Human Body Has Gone Through Four Main Stages of Evolution: Study

A study conducted by a team of international scientists suggested that human body has undergone four stages of evolution. The scientists found about the human body’s evolution after analyzing a collection of 430,000-year-old fossils from the Sima de los Huesos in Spain’s Sierra de Atapuerca.

According to the team, the fossils suggested that individuals from the Sierra de Atapuerca were tall and muscular. Those ancient humans shared a number of anatomical features with Neanderthals. After analyzing Atapuerca humans’ postcranial skeletons, the researchers found that they were closely related evolutionarily to Neanderthals.

Rolf Quam, anthropologist at the Binghamton University and part of the international team of researchers, said, “This is really interesting since it suggests that the evolutionary process in our genus is largely characterized by stasis (i.e. little to no evolutionary change) in body form for most of our evolutionary history”.
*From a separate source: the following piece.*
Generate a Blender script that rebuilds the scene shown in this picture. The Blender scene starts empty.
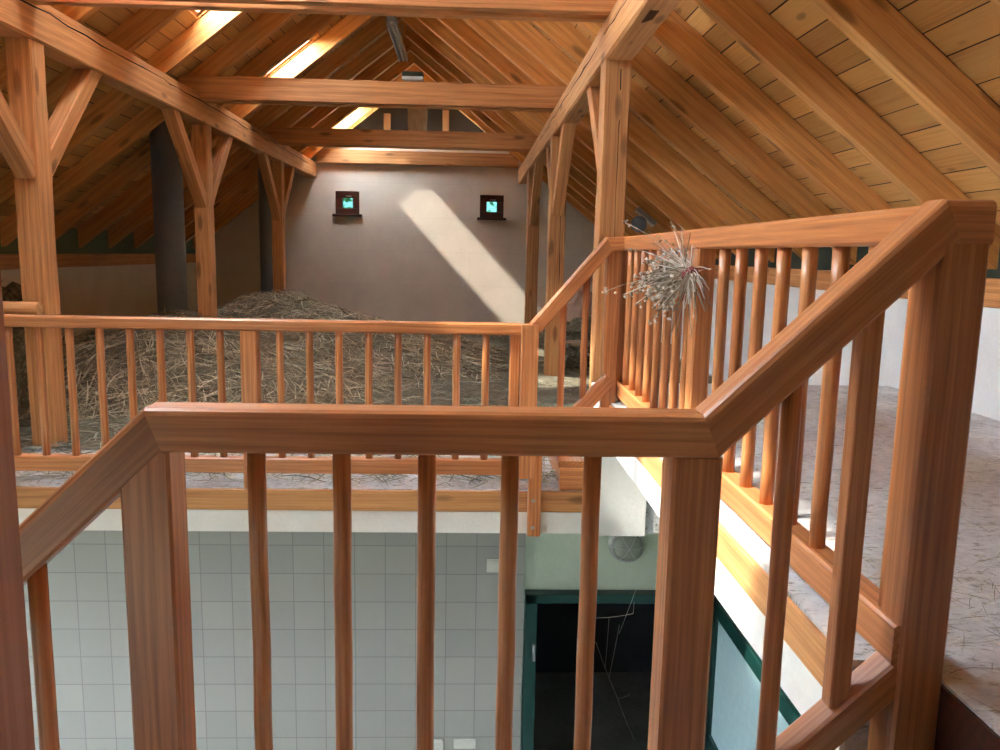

The team compared the Atapuerca fossils with other human fossil records and found that human body’s evolution has gone through four major and different stages, which depend on degree of arboreality and bipedalism. The fossils from Sierra de Atapuerca represented the third stage of evolution when humans were tall and had robust bodies, the researchers said.

This same body type was present in human genus’ earlier members, like Homo erectus, and in some later members, such as the Neanderthals. It means the body form was present in the genus Homo for more than a million years.